Set down each record exactly as written.
[START OF Supplied data]
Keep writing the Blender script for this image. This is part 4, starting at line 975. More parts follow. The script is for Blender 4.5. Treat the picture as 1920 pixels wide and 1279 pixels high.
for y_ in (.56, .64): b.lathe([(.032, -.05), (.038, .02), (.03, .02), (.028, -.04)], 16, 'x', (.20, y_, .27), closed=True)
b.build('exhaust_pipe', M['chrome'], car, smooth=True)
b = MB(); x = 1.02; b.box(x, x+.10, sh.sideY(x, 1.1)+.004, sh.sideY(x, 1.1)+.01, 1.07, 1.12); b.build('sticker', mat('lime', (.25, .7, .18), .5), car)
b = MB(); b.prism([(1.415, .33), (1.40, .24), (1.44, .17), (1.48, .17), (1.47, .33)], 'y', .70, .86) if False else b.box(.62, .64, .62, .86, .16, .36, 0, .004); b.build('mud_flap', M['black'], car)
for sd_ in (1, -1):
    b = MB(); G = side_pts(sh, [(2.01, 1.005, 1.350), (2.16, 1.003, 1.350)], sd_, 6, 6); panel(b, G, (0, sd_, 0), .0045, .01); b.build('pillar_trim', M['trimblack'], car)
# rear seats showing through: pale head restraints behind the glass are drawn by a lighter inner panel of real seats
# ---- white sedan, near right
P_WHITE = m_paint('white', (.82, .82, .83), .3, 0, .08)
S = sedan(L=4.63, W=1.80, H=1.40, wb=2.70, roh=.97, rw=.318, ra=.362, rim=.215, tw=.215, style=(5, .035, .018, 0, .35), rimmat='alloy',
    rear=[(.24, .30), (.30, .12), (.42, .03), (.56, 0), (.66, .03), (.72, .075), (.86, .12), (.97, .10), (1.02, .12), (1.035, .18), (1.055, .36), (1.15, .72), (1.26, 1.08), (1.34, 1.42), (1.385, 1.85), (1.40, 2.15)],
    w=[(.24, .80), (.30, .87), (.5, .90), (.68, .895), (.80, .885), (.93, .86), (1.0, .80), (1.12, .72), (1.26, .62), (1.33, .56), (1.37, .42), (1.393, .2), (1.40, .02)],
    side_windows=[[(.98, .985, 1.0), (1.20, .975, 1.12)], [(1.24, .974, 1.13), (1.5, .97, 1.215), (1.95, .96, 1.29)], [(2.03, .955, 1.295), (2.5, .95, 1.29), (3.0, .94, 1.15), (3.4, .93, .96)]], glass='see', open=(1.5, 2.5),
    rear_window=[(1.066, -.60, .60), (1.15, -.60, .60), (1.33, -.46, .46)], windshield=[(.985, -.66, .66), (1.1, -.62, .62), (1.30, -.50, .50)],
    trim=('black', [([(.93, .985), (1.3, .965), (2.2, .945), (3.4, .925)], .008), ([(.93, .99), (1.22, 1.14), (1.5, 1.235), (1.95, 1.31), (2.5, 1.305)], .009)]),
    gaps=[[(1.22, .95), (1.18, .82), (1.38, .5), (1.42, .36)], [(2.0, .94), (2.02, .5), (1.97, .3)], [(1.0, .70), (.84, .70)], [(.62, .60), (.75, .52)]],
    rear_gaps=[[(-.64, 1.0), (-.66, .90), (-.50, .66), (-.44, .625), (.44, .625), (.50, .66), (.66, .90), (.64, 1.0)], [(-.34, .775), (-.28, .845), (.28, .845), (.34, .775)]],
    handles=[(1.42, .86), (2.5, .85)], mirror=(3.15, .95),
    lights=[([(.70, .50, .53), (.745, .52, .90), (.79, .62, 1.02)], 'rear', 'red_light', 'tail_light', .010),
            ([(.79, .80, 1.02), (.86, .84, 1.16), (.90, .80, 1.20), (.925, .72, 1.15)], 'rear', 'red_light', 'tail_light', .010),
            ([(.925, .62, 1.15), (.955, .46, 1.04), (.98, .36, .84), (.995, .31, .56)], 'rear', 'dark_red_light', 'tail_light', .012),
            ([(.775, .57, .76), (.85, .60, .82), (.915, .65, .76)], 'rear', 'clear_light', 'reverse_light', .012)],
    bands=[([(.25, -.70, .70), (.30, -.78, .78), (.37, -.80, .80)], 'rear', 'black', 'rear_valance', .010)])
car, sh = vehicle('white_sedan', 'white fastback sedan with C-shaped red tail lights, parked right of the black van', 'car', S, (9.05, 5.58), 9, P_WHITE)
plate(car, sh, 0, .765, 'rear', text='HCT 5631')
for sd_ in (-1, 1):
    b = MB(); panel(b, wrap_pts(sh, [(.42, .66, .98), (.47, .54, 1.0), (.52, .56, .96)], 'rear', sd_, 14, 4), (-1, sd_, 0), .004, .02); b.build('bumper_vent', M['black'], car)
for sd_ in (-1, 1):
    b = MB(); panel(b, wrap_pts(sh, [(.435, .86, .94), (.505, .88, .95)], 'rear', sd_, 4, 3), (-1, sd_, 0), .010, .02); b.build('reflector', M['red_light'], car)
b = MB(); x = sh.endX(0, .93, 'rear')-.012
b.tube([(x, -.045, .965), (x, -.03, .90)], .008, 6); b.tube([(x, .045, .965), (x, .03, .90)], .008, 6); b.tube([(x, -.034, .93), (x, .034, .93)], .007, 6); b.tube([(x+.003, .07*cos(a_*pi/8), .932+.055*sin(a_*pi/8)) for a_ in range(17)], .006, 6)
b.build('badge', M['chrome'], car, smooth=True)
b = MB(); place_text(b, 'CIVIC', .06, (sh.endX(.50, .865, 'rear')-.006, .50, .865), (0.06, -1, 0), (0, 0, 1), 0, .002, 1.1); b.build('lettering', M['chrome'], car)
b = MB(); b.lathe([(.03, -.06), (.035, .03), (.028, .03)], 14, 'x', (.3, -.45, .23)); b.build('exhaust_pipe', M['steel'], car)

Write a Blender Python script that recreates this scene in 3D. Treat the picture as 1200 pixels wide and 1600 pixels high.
[END OF Supplied data]
_Answer to this problem_.
Keep writing the Blender script for this image. This is part 4, starting at line 975. More parts follow. The script is for Blender 4.5. Treat the picture as 1920 pixels wide and 1279 pixels high.
for y_ in (.56, .64): b.lathe([(.032, -.05), (.038, .02), (.03, .02), (.028, -.04)], 16, 'x', (.20, y_, .27), closed=True)
b.build('exhaust_pipe', M['chrome'], car, smooth=True)
b = MB(); x = 1.02; b.box(x, x+.10, sh.sideY(x, 1.1)+.004, sh.sideY(x, 1.1)+.01, 1.07, 1.12); b.build('sticker', mat('lime', (.25, .7, .18), .5), car)
b = MB(); b.prism([(1.415, .33), (1.40, .24), (1.44, .17), (1.48, .17), (1.47, .33)], 'y', .70, .86) if False else b.box(.62, .64, .62, .86, .16, .36, 0, .004); b.build('mud_flap', M['black'], car)
for sd_ in (1, -1):
    b = MB(); G = side_pts(sh, [(2.01, 1.005, 1.350), (2.16, 1.003, 1.350)], sd_, 6, 6); panel(b, G, (0, sd_, 0), .0045, .01); b.build('pillar_trim', M['trimblack'], car)
# rear seats showing through: pale head restraints behind the glass are drawn by a lighter inner panel of real seats
# ---- white sedan, near right
P_WHITE = m_paint('white', (.82, .82, .83), .3, 0, .08)
S = sedan(L=4.63, W=1.80, H=1.40, wb=2.70, roh=.97, rw=.318, ra=.362, rim=.215, tw=.215, style=(5, .035, .018, 0, .35), rimmat='alloy',
    rear=[(.24, .30), (.30, .12), (.42, .03), (.56, 0), (.66, .03), (.72, .075), (.86, .12), (.97, .10), (1.02, .12), (1.035, .18), (1.055, .36), (1.15, .72), (1.26, 1.08), (1.34, 1.42), (1.385, 1.85), (1.40, 2.15)],
    w=[(.24, .80), (.30, .87), (.5, .90), (.68, .895), (.80, .885), (.93, .86), (1.0, .80), (1.12, .72), (1.26, .62), (1.33, .56), (1.37, .42), (1.393, .2), (1.40, .02)],
    side_windows=[[(.98, .985, 1.0), (1.20, .975, 1.12)], [(1.24, .974, 1.13), (1.5, .97, 1.215), (1.95, .96, 1.29)], [(2.03, .955, 1.295), (2.5, .95, 1.29), (3.0, .94, 1.15), (3.4, .93, .96)]], glass='see', open=(1.5, 2.5),
    rear_window=[(1.066, -.60, .60), (1.15, -.60, .60), (1.33, -.46, .46)], windshield=[(.985, -.66, .66), (1.1, -.62, .62), (1.30, -.50, .50)],
    trim=('black', [([(.93, .985), (1.3, .965), (2.2, .945), (3.4, .925)], .008), ([(.93, .99), (1.22, 1.14), (1.5, 1.235), (1.95, 1.31), (2.5, 1.305)], .009)]),
    gaps=[[(1.22, .95), (1.18, .82), (1.38, .5), (1.42, .36)], [(2.0, .94), (2.02, .5), (1.97, .3)], [(1.0, .70), (.84, .70)], [(.62, .60), (.75, .52)]],
    rear_gaps=[[(-.64, 1.0), (-.66, .90), (-.50, .66), (-.44, .625), (.44, .625), (.50, .66), (.66, .90), (.64, 1.0)], [(-.34, .775), (-.28, .845), (.28, .845), (.34, .775)]],
    handles=[(1.42, .86), (2.5, .85)], mirror=(3.15, .95),
    lights=[([(.70, .50, .53), (.745, .52, .90), (.79, .62, 1.02)], 'rear', 'red_light', 'tail_light', .010),
            ([(.79, .80, 1.02), (.86, .84, 1.16), (.90, .80, 1.20), (.925, .72, 1.15)], 'rear', 'red_light', 'tail_light', .010),
            ([(.925, .62, 1.15), (.955, .46, 1.04), (.98, .36, .84), (.995, .31, .56)], 'rear', 'dark_red_light', 'tail_light', .012),
            ([(.775, .57, .76), (.85, .60, .82), (.915, .65, .76)], 'rear', 'clear_light', 'reverse_light', .012)],
    bands=[([(.25, -.70, .70), (.30, -.78, .78), (.37, -.80, .80)], 'rear', 'black', 'rear_valance', .010)])
car, sh = vehicle('white_sedan', 'white fastback sedan with C-shaped red tail lights, parked right of the black van', 'car', S, (9.05, 5.58), 9, P_WHITE)
plate(car, sh, 0, .765, 'rear', text='HCT 5631')
for sd_ in (-1, 1):
    b = MB(); panel(b, wrap_pts(sh, [(.42, .66, .98), (.47, .54, 1.0), (.52, .56, .96)], 'rear', sd_, 14, 4), (-1, sd_, 0), .004, .02); b.build('bumper_vent', M['black'], car)
for sd_ in (-1, 1):
    b = MB(); panel(b, wrap_pts(sh, [(.435, .86, .94), (.505, .88, .95)], 'rear', sd_, 4, 3), (-1, sd_, 0), .010, .02); b.build('reflector', M['red_light'], car)
b = MB(); x = sh.endX(0, .93, 'rear')-.012
b.tube([(x, -.045, .965), (x, -.03, .90)], .008, 6); b.tube([(x, .045, .965), (x, .03, .90)], .008, 6); b.tube([(x, -.034, .93), (x, .034, .93)], .007, 6); b.tube([(x+.003, .07*cos(a_*pi/8), .932+.055*sin(a_*pi/8)) for a_ in range(17)], .006, 6)
b.build('badge', M['chrome'], car, smooth=True)
b = MB(); place_text(b, 'CIVIC', .06, (sh.endX(.50, .865, 'rear')-.006, .50, .865), (0.06, -1, 0), (0, 0, 1), 0, .002, 1.1); b.build('lettering', M['chrome'], car)
b = MB(); b.lathe([(.03, -.06), (.035, .03), (.028, .03)], 14, 'x', (.3, -.45, .23)); b.build('exhaust_pipe', M['steel'], car)

Write a Blender Python script that recreates this scene in 3D. Treat the picture as 1200 pixels wide and 1600 pixels high.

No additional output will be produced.